Scenes as source code =
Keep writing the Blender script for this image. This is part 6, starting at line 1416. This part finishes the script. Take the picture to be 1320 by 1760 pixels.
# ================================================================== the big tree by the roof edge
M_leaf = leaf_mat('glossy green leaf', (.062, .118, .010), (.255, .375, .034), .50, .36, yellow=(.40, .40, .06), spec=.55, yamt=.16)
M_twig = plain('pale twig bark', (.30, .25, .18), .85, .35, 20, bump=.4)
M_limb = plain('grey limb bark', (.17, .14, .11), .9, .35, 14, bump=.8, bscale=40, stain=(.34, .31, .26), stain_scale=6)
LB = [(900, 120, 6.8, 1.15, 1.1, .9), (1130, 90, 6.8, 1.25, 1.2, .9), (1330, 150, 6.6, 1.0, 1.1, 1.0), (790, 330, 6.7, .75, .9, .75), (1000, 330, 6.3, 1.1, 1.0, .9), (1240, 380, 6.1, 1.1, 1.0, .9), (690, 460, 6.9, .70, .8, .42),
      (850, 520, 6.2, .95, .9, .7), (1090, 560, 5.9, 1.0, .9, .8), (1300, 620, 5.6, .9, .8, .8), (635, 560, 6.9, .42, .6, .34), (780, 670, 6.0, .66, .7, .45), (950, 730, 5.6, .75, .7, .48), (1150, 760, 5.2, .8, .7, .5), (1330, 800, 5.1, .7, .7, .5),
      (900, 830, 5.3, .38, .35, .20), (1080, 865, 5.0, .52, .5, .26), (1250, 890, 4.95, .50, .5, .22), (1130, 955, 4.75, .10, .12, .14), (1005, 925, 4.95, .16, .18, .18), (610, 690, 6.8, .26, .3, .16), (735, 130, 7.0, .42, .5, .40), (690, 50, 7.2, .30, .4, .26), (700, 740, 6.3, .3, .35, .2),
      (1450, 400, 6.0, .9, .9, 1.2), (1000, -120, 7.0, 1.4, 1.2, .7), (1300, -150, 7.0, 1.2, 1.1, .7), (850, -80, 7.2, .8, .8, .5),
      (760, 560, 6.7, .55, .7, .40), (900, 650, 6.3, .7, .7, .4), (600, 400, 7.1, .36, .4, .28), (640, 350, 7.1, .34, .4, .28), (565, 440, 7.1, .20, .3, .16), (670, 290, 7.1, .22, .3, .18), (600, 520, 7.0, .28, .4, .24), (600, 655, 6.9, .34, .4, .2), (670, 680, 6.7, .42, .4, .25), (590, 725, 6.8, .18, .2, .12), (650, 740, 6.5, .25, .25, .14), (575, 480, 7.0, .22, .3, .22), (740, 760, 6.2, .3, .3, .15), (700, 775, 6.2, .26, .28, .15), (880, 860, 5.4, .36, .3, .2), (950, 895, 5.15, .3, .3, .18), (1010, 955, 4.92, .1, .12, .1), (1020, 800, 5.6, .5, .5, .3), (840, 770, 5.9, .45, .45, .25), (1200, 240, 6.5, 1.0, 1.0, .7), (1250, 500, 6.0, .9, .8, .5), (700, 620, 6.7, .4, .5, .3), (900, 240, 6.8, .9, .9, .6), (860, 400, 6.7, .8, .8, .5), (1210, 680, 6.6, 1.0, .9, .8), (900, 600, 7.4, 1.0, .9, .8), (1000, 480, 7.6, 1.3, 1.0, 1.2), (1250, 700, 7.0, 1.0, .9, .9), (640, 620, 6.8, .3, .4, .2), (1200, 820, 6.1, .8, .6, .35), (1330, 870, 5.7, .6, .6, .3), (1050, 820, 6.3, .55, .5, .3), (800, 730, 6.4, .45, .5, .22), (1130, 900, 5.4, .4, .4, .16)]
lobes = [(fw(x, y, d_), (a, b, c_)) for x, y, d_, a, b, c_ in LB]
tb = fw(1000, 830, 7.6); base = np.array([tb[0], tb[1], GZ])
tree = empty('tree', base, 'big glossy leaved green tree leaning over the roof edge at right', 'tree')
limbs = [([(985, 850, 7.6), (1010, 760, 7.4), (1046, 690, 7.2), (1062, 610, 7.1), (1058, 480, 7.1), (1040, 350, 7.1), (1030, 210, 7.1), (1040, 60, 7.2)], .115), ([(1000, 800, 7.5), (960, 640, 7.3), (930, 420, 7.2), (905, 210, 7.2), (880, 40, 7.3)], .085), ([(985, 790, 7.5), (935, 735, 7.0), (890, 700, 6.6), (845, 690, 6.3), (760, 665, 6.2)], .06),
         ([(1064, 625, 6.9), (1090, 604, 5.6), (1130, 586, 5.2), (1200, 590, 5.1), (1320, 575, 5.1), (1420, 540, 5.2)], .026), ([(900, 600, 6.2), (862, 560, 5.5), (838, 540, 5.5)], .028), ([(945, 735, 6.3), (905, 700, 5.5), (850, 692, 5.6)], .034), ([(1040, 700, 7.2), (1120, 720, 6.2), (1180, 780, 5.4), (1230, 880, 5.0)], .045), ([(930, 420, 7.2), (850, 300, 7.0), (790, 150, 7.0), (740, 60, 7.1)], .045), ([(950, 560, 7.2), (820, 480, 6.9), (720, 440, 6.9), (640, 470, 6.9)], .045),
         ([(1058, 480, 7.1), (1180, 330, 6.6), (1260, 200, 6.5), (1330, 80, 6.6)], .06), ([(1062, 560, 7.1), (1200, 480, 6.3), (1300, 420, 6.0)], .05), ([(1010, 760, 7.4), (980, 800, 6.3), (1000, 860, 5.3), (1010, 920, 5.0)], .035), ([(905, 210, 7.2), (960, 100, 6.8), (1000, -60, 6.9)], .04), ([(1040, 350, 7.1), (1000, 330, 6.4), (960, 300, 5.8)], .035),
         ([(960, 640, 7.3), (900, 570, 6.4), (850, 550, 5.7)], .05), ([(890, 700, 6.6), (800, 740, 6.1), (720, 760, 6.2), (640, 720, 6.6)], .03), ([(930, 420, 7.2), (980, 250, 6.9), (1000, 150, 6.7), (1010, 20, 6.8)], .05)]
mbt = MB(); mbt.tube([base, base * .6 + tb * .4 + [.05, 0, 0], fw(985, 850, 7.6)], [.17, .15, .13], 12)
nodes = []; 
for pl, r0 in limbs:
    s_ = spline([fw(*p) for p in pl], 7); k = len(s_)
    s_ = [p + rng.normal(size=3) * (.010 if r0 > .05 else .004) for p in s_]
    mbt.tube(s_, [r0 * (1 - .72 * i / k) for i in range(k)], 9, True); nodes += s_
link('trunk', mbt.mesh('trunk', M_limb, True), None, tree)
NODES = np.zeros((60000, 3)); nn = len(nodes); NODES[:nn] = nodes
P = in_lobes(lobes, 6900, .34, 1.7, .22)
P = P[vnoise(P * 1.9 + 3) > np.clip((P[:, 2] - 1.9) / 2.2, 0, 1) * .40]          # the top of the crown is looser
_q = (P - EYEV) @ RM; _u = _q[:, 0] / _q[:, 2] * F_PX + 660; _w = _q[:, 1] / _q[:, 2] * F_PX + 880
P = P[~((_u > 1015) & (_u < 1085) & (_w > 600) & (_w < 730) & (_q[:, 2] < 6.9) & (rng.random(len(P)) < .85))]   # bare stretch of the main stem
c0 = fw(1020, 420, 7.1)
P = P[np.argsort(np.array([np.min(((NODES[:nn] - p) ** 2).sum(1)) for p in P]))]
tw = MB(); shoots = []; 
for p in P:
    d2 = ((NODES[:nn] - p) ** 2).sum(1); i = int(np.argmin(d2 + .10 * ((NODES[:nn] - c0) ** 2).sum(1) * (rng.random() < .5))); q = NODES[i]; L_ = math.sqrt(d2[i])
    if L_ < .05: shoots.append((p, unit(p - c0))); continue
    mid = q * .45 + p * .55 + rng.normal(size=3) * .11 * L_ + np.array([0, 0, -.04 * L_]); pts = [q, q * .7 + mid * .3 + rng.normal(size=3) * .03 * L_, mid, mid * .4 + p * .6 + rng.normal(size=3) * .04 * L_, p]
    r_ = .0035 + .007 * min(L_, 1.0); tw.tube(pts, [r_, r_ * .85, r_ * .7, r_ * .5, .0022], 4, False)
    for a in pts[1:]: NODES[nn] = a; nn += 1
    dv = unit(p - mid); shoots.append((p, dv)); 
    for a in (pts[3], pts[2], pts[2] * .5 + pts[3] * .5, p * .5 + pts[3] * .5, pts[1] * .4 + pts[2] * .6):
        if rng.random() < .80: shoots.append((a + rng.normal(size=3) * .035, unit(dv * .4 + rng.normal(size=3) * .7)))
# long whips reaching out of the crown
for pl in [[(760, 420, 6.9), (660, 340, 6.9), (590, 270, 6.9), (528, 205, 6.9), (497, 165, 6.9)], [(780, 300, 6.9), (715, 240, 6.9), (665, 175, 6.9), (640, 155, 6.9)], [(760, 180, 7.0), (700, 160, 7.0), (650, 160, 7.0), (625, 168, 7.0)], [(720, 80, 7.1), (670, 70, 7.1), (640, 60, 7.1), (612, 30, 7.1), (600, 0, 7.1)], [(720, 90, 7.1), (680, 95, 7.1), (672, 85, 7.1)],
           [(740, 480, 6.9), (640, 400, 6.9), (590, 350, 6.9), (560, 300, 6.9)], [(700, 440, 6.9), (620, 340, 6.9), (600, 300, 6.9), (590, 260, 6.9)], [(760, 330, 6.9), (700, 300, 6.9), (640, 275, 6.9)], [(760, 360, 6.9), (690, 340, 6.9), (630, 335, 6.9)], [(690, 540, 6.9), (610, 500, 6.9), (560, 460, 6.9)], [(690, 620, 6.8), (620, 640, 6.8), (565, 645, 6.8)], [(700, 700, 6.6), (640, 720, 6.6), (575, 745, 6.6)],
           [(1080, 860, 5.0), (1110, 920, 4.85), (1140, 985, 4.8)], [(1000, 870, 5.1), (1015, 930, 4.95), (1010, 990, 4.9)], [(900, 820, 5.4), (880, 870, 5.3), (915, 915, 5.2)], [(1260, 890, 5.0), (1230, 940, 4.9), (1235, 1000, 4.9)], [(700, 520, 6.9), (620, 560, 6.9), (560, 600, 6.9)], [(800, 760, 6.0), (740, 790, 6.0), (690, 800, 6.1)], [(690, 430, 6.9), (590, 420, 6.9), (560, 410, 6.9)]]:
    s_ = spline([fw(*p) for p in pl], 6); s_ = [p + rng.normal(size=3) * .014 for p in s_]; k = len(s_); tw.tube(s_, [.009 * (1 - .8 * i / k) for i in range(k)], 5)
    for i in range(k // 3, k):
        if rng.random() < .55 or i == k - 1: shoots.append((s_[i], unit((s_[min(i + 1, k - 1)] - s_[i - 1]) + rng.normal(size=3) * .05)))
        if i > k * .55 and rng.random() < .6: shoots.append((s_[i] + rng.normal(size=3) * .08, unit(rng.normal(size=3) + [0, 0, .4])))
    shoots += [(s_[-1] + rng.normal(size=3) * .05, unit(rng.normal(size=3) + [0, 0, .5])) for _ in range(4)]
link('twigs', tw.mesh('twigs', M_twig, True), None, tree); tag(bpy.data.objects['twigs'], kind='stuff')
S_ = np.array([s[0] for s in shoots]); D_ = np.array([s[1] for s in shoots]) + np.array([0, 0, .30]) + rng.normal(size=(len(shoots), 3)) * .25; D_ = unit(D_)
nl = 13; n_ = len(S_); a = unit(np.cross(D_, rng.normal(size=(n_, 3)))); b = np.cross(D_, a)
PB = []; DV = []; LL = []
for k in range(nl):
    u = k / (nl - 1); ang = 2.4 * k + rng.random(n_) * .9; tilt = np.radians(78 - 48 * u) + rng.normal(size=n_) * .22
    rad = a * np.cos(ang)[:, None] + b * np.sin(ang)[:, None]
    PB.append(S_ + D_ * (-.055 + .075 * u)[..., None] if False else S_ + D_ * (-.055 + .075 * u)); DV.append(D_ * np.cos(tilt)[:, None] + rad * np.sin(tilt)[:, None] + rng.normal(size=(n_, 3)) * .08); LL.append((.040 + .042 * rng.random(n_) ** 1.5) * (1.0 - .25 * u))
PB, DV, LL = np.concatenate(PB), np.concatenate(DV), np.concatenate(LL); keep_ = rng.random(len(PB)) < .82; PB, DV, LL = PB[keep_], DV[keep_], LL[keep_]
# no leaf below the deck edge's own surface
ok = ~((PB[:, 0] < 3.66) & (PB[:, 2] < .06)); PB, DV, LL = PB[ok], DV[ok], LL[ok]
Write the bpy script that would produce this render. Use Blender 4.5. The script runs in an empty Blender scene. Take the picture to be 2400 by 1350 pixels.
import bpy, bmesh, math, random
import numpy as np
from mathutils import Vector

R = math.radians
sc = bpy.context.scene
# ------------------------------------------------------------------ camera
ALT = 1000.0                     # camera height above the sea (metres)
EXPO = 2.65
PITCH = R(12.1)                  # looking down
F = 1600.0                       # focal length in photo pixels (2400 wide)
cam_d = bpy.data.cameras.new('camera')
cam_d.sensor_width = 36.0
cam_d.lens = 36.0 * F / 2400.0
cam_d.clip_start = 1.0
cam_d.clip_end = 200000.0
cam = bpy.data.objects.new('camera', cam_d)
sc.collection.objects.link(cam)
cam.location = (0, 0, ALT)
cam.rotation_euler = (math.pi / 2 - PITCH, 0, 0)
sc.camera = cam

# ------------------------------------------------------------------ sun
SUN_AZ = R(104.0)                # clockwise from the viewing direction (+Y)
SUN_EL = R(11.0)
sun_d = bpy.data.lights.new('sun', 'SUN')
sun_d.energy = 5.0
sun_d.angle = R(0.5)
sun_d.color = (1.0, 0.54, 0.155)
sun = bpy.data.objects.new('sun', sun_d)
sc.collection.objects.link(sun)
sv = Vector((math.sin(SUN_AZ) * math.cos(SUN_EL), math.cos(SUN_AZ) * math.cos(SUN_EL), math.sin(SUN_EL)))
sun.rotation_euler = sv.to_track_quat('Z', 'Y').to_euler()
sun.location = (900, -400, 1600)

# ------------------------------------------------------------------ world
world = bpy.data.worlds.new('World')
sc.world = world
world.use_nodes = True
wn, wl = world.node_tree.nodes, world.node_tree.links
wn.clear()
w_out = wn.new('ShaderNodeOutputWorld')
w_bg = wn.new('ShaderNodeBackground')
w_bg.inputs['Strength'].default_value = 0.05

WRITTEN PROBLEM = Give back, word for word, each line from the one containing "Write the bpy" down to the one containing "from mathutils import Vector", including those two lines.

COMPLETE ANSWER =
Write the bpy script that would produce this render. Use Blender 4.5. The script runs in an empty Blender scene. Take the picture to be 2400 by 1350 pixels.
import bpy, bmesh, math, random
import numpy as np
from mathutils import Vector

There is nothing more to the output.